Don’t for a second ponder what it might be like to see a favourite old franchise continued by the generation of film-makers that grew up loving it. They’re bound to get it wrong, because they can’t possibly understand it like you do. And remember, there’s no nostalgia involved in your value judgements. It’s all objective fact. Don’t even consider the whimsical notion that you might actually just want something new to make you feel the way the original did, and that maybe something fresh is the only real way to achieve that. You just want the exact same, original thing, over and over and over again, until you die. It’s the only way to remain culturally healthy.
Screw it, build a time machine
Everything was better in the past, right? I mean, it wasn’t just because you were younger. Things were objectively better back then. So build a time machine and go back. There is no way you’ll be disappointed in seeing that era through the eyes of adult-you. No chance that your older, more worldly, wearier, more angrily disappointed self will see things differently. The past was just better, and these days no-one can get anything right, and that’s the real root of the problem here.
Take a break. Rest up. You’ve earned it
Seriously, you’re fighting the good fight here. Maybe kick back and watch another one of your old favourites.
As you pull the DVD down from the shelf, make the startling realisation that the disc and movie still exist, as do all the others on your shelf, even the ones that have had remakes
A Nightmare on Elm Street. Total Recall. Robocop. Psycho. [Rec]. Those films are all still there. They haven’t disappeared, like Marty’s hand in Back to the Future – a film which you currently have stashed safely away, a mile underground, inside 10 square-meters of lead. They still exist. And you know, the last time you watched one of them, it was actually still the same film, and you still enjoyed it.
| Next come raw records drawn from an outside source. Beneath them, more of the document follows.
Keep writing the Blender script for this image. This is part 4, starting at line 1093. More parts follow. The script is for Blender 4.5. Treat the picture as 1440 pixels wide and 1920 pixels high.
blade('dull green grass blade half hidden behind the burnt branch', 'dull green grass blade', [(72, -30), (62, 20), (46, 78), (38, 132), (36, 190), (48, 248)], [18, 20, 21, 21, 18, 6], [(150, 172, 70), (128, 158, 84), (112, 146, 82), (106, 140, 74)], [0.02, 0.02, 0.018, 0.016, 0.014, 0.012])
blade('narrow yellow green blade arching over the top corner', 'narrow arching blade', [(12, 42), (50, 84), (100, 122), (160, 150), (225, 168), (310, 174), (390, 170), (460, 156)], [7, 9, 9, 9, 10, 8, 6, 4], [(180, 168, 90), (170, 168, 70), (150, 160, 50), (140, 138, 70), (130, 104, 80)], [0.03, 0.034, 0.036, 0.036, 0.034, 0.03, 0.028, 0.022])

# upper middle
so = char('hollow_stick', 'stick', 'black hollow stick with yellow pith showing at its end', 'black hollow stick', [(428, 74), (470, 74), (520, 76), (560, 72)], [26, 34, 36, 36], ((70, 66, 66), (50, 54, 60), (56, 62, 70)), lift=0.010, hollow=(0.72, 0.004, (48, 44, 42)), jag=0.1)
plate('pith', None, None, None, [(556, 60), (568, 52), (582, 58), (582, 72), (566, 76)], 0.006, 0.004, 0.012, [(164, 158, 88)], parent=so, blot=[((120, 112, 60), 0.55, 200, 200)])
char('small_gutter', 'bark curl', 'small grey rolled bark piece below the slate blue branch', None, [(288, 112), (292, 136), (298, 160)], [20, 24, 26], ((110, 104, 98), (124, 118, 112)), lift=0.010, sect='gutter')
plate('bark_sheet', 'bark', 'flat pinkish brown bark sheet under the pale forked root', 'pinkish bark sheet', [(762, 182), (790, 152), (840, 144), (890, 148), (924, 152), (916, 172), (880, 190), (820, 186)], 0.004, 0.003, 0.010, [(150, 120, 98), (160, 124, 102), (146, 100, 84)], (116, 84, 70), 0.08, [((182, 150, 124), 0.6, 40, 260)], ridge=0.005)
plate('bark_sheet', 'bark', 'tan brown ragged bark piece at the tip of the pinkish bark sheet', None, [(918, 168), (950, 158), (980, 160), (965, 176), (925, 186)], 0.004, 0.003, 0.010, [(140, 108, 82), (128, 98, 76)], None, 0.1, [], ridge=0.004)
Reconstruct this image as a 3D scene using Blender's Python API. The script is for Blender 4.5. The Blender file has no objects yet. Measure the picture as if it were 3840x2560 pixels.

In fact, last time you mentioned it to anyone, you both instinctively started discussing the original. Almost as if the remake had not replaced it in the public cultural consciousness. Almost like the remake had not happened ///at all///.
Have the revelation that perhaps there’s a reason that this has always, always happened. Perhaps it’s not just a coincidence. Perhaps it’s not even down to how well you protected those films with all that tiring, tiring rage. Maybe, by some insane miracle, the bigger, more well-loved, more established, and more culturally important the film, the less likely it is to be superseded by a remake. Maybe that means that most of the films you worry about being remade actually have a built-in safety net.
Realise that your favourite films are safe, whatever happens. Realise that, having already happened and now existing in the past, your childhood cannot be destroyed. Realise that none of this stuff need have any material effect on your life whatsoever, and that if the remake is crap, then you can just not watch it, and carry on as if it had never been made. Have mind blown. Change view of world forever. Waste 70% less of life screaming futilely into a void on the internet.
But maybe keep the time machine
Just use it for something that actually matters. Go and see a long-lost civilisation. Learn some ancient wisdom. Warn people about climate change earlier. Think about killing Hitler, or something. I don’t know, it’s your time machine. I can’t do everything for you.